The lesson is twofold: we must learn from their virtues as well as from their mistakes. We must learn to care enough for our fellowman to not indulge his errors and accommodate his failings. This might be the easiest and most socially comfortable way to behave, but rather than tolerance, it bespeaks an indifference toward his or her welfare. On the other hand, we must never allow our commitment to his betterment to lessen in the slightest our respect and esteem toward him, no matter how misguided and unresponsive he might be.

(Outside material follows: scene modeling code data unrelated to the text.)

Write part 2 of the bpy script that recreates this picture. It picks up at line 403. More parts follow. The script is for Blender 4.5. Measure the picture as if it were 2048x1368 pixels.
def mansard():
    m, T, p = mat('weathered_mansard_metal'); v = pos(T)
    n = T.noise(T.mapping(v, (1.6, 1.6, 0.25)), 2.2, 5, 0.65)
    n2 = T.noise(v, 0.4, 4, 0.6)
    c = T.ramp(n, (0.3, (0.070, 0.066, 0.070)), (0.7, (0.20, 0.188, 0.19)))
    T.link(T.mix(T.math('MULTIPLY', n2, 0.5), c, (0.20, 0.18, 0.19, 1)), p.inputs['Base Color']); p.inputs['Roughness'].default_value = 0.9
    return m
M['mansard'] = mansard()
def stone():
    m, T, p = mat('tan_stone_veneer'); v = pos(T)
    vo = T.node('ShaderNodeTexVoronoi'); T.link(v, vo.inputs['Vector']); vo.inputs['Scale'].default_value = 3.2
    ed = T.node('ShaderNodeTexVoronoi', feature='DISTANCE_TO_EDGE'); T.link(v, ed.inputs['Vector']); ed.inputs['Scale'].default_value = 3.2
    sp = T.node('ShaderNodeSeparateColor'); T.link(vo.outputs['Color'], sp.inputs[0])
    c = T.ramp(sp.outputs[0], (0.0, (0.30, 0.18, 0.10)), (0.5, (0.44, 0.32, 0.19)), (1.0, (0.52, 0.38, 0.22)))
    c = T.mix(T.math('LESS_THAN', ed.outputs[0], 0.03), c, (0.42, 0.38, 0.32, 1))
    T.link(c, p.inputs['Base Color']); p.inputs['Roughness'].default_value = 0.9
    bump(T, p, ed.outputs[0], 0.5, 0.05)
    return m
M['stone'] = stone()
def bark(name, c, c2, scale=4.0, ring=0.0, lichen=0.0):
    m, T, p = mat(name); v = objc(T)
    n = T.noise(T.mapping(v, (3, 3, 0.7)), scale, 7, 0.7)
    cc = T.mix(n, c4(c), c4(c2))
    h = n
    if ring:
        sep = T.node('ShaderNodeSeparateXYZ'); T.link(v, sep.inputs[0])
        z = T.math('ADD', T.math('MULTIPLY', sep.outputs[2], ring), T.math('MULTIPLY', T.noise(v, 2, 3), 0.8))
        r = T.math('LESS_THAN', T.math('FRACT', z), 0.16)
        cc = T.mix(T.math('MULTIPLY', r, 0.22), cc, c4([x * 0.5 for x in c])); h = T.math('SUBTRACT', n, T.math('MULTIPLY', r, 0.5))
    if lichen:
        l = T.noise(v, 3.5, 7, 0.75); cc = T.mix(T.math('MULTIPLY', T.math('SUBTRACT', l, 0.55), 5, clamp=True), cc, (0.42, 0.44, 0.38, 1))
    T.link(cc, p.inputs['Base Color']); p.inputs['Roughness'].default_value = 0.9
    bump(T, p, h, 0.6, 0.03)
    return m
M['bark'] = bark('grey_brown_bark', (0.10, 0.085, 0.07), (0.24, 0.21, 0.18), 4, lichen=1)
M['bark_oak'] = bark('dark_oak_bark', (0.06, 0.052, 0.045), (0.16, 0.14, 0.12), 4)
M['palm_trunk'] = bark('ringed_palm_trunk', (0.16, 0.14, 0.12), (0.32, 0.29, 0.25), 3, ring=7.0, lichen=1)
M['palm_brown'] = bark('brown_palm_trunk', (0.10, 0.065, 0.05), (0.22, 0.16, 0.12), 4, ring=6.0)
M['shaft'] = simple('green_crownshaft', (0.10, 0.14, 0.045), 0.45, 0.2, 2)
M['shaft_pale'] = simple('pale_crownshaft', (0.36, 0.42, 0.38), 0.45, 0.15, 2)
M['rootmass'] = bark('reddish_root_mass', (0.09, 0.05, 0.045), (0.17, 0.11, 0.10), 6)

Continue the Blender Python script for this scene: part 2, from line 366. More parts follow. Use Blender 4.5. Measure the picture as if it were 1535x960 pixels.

If this seems paradoxical, it is. But the ability to embrace this paradox is at the very heart of the Torah’s commandment to “love your fellow as yourself.” For in regard to ourselves, it is a paradox with which we are quite comfortable—every psychologically healthy person loves himself unconditionally and, at the same time, incessantly strives to improve himself. This paradox we must also cultivate in our relationship with others: on the one hand, we must never compromise our efforts to improve our fellowman out of respect for his views and feelings; on the other hand, we must never allow these efforts to compromise our love and respect for him.
For to succumb to either compromise is to fail to love him as we love ourselves—a principle which Rabbi Akiva considered fundamental to G‑d’s blueprint for life, and of which Hillel said: “This is the entire Torah; the rest is commentary.”